What is Emotional/Verbal Abuse?

Emotional abuse includes non-physical behaviors such as threats, insults, constant monitoring or “checking in,” excessive texting, humiliation, intimidation, isolation or stalking.

 

There are many behaviors that qualify as emotional or verbal abuse:

  • Calling you names and putting you down.
  • Yelling and screaming at you.
  • Intentionally embarrassing you in public.
  • Preventing you from seeing or talking with friends and family.
  • Using online communities or cell phones to control, intimidate or humiliate you.
  • Blaming your actions for their abusive or unhealthy behavior.
  • Stalking you.
  • Threatening to commit suicide to keep you from breaking up with them.
  • Threatening to harm you, your pet or people you care about.
  • Making you feel guilty or immature when you don’t consent to sexual activity.
  • Threatening to expose your secrets such as your sexual orientation or immigration status.
  • Starting rumors about you.
  • Threatening to have your children taken away.

Is Emotional Abuse Really Abuse?

A relationship can be unhealthy or abusive even without physical violence. Verbal abuse may not cause physical damage, but it does cause emotional pain and scarring. It can also lead to physical violence if the relationship continues on the unhealthy path it’s on.

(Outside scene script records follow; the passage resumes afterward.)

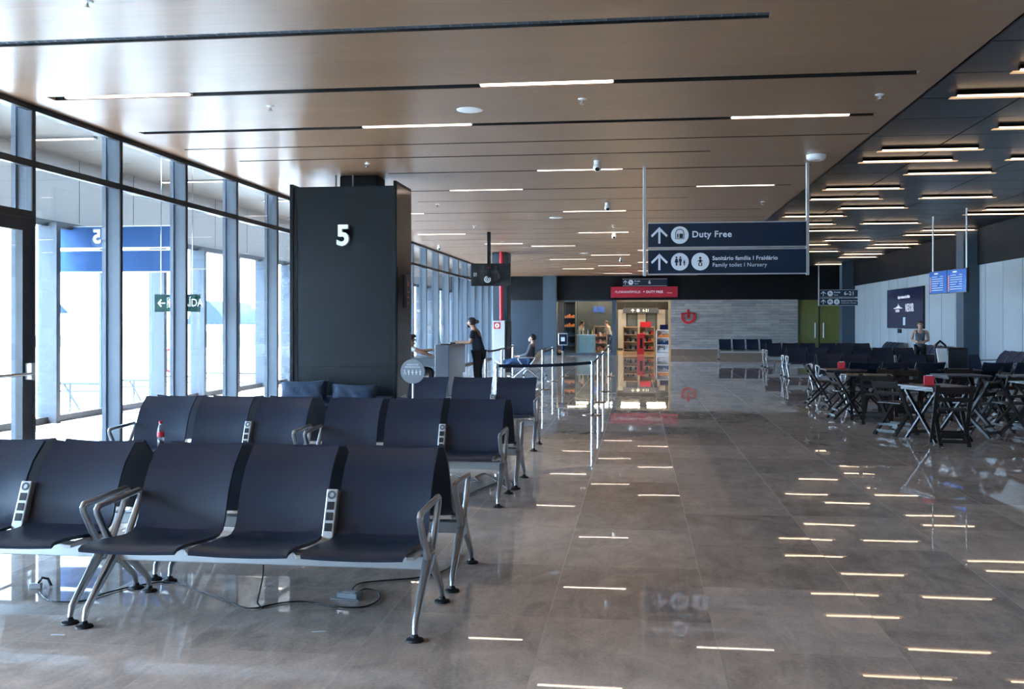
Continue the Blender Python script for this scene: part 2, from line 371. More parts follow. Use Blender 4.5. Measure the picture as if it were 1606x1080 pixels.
# wooden ceiling with recessed slots -------------------------------------------------
SLOTS = [  # y_px at x_px, x from, x to (px), width, [(light from, to)], style
    (47, 600, -200, 1208, .15, [], 'grille'),
    (131.5, 855, 62, 1441, .16, [(103, 298), (752, 963)], 'slot'),
    (191.5, 900, 205, 1372, .15, [(568, 740), (1146, 1333)], 'slot'),
    (220.5, 900, 255, 1375, .06, [], 'grille'),
    (241.5, 900, 375, 1114, .07, [], 'slot'),
    (266.5, 900, 608, 1273, .08, [(842, 977)], 'slot'),
    (295.5, 900, 610, 1241, .08, [(705, 820), (1092, 1215)], 'slot'),
    (312.5, 900, 655, 1080, .05, [], 'slot'),
    (331.5, 900, 600, 1195, .07, [(620, 665), (883, 982)], 'slot'),
    (343.5, 900, 650, 1200, .05, [], 'slot'),
    (358, 900, 600, 1180, .06, [], 'slot'),
    (365, 900, 655, 1160, .07, [(655, 730), (907, 986)], 'slot'),
    (374, 900, 620, 1150, .06, [], 'slot'),
    (381, 900, 700, 1140, .06, [(760, 820)], 'slot')]
rows = []
for (py, px, xa, xb, wd, lts, st) in SLOTS:
    Y = at_z(px, py, ZC).y
    rows.append([Y, max(XofY(xa, Y), XW + .35), min(XofY(xb, Y), XE - .06), wd, [(XofY(a, Y), XofY(b, Y)) for a, b in lts], st])
Y = rows[-1][0] + 1.0; k = 0
while Y < YF - 1:
    ls = [(-1.6 + 3.1 * ((k * 7) % 3) / 2 - 1.5, -.3 + 3.1 * ((k * 7) % 3) / 2 - 1.5)] if k % 2 == 0 else []
    rows.append([Y, XW + .5 + (k % 3) * .9, XE - .2 - (k % 2) * .7, .06, ls, 'slot']); Y += 1.02; k += 1
rows.insert(0, [rows[0][0] - 1.9, XW + .5, 1.9, .15, [(-3.0, -1.7), (0.4, 1.7)], 'slot'])
rows.insert(0, [rows[0][0] - 2.4, XW + .5, 2.2, .15, [(-4.4, -3.1), (-.9, .4)], 'slot'])
rows.insert(0, [rows[0][0] - 2.4, XW + .5, 2.2, .15, [(-2.4, -1.1)], 'slot'])
mb = MB(); prev = Y0
for Y, xa, xb, wd, ls, st in rows:
    mb.box(XW, XE, prev, Y - wd / 2, ZC, ZC + .12)
    mb.box(XW, xa, Y - wd / 2, Y + wd / 2, ZC, ZC + .12); mb.box(xb, XE, Y - wd / 2, Y + wd / 2, ZC, ZC + .12)
    prev = Y + wd / 2
mb.box(XW, XE, prev, YF, ZC, ZC + .12)
ceil = struct(mb.build('ceiling', M['wood'], smooth=False))
mb = MB()
for Y, xa, xb, wd, ls, st in rows: mb.box(xa - .02, xb + .02, Y - wd / 2 - .02, Y + wd / 2 + .02, ZC + .075, ZC + .11)
mb.box(XW - .05, XE + .02, Y0, YF, ZC + .125, ZC + .2)
for Y, xa, xb, wd, ls, st in rows:
    for q in (-1, 1): mb.box(xa, xb, Y + q * (wd / 2 - .004) - .004, Y + q * (wd / 2 - .004) + .004, ZC + .003, ZC + .075)
struct(mb.build('trim_1', M['black'], smooth=False))
order = ['nearest', 'second', 'third', 'fourth', 'fifth', 'sixth', 'seventh', 'eighth', 'ninth', 'tenth', 'eleventh', 'twelfth']
nrow = 0
for ri, (Y, xa, xb, wd, ls, st) in enumerate(rows):
    if st == 'grille':
        mb = MB(); n = int((xb - xa) / .085)
        for i in range(n): mb.box(xa + i * .085, xa + i * .085 + .012, Y - wd / 2 + .012, Y + wd / 2 - .012, ZC + .02, ZC + .045)
        for q in (-.3, 0, .3): mb.box(xa, xb, Y + q * wd - .005, Y + q * wd + .005, ZC + .018, ZC + .03)
        props(mb.build('air_grille', M['mullion_blue'] if wd > .1 else M['black']), 'long slatted air grille recessed in the wood ceiling, ' + ('nearest the camera' if wd > .1 else 'thin one behind the second slot lights'), 'air grille')
    if ls: nrow += 1
    for j, (a, b_) in enumerate(ls):
        side = '' if len(ls) == 1 else (', nearer the glass wall' if j == 0 else ', farther from the glass wall')
        t = thing('strip_light', 'strip light in ceiling slot %d from the camera%s' % (nrow, side), 'ceiling light', ((a + b_) / 2, Y, ZC), group='strip lights in the wooden ceiling')
        L2 = (b_ - a) / 2
        MB().box(-L2, L2, -wd * .42, wd * .42, .012, .07).build('housing', M['grey_plastic'], t)
        MB().box(-L2 + .01, L2 - .01, -min(wd * .36, .028), min(wd * .36, .028), -.002, .012).build('diffuser', M['lamp_wood'], t)
# dark ceiling on the far side -----------------------------------------------------
mb = MB(); pw = (XR - XE) / 4
mb.box(XE, XR, Y0, YF, ZD + .03, ZD + .12)
for i in range(4):
    y = Y0
    while y < YF: 
        mb.box(XE + i * pw + (.012 if i else 0), XE + (i + 1) * pw - .012, y + .01, min(y + 1.19, YF), ZD, ZD + .03); y += 1.2
struct(mb.build('ceiling_side', M['dark_ceiling'], smooth=False))
struct(MB().box(XE - .02, XE + .02, Y0, YF, ZC + .0, ZD + .03).build('trim_2', M['black']))
DL = [((1501, 151), (1640, 148)), ((1568, 200), (1690, 199)), ((1384, 236), (1538, 234)), ((1353.5, 254), (1484, 252)), ((1424, 273), (1540, 271)), ((1587, 249), (1710, 248)),
      ((1296, 297), (1410, 296)), ((1272, 313), (1368, 312)), ((1446, 311), (1545, 309)), ((1319, 327), (1408, 326)), ((1547, 329), (1640, 328)), ((1514, 337), (1601, 335)),
      ((1231, 340), (1314, 339)), ((1353.5, 351), (1438, 350)), ((1222, 352), (1292, 352)), ((1262, 362), (1335, 362)), ((1449, 361), (1530, 361)), ((1420, 369), (1496, 368)),
      ((1294, 377.5), (1359, 377)), ((1373, 383), (1440, 383)), ((1359, 389), (1426, 388)), ((1232, 384), (1292, 384)), ((1252, 395), (1310, 394)), ((1323, 399), (1379, 398)),
      ((1316, 404), (1364, 403)), ((1278, 415), (1323, 414)), ((1600, 110), (1700, 108)), ((1640, 60), (1840, 58)), ((1700, 20), (1900, 18))]
for k in range(5): pass
for k, (a, b_) in enumerate(DL):
    A = at_z(a[0], a[1], ZD - .06); Y = at_z((a[0] + b_[0]) / 2, (a[1] + b_[1]) / 2, ZD - .06).y
    x0 = A.x; x1 = min(x0 + 1.38, XR - .1); x0 = max(x0, XE + .12)
    if x1 - x0 < .3: continue
    t = thing('linear_lamp', 'suspended linear lamp under dark ceiling, %d steps along from the nearest' % (k + 1), 'ceiling light', ((x0 + x1) / 2, Y, ZD - .06), group='linear lamps under the dark ceiling')
    L2 = (x1 - x0) / 2
    MB().box(-L2, L2, -.035, .035, .015, .055).build('housing', M['near_black'], t)
    MB().box(-L2 + .01, L2 - .01, -.015, .015, -.003, .015).build('diffuser', M['lamp_dark'], t)
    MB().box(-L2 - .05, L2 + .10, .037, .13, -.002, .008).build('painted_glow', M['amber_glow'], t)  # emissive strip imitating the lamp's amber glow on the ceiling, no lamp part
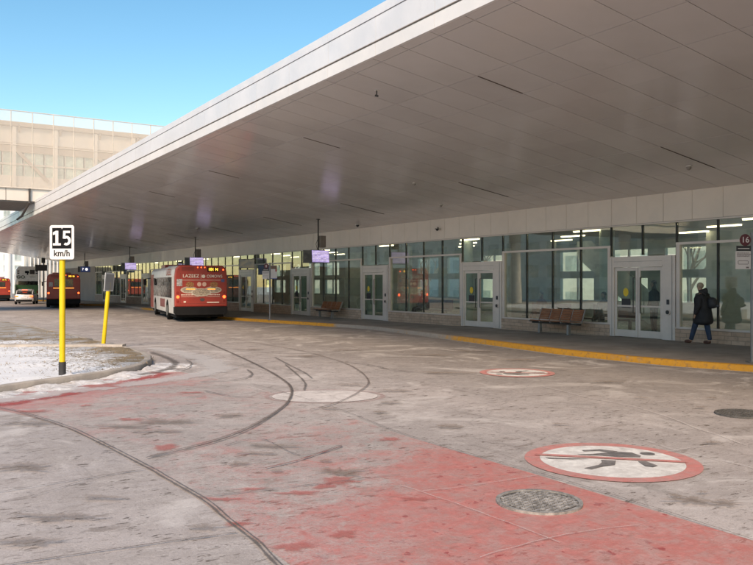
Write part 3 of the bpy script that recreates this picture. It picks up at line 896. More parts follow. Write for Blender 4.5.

Sometimes verbal abuse is so bad that you actually start believing what your partner says. You begin to think you’re stupid, ugly or fat. You agree that nobody else would ever want to be in a relationship with you. Constantly being criticized and told you aren’t good enough causes you to lose confidence and lowers your self-esteem. As a result, you may start to blame yourself for your partner’s abusive behavior.

Remember — emotional abuse is never your fault. In fact, your partner may just be trying to control or manipulate you into staying in the relationship.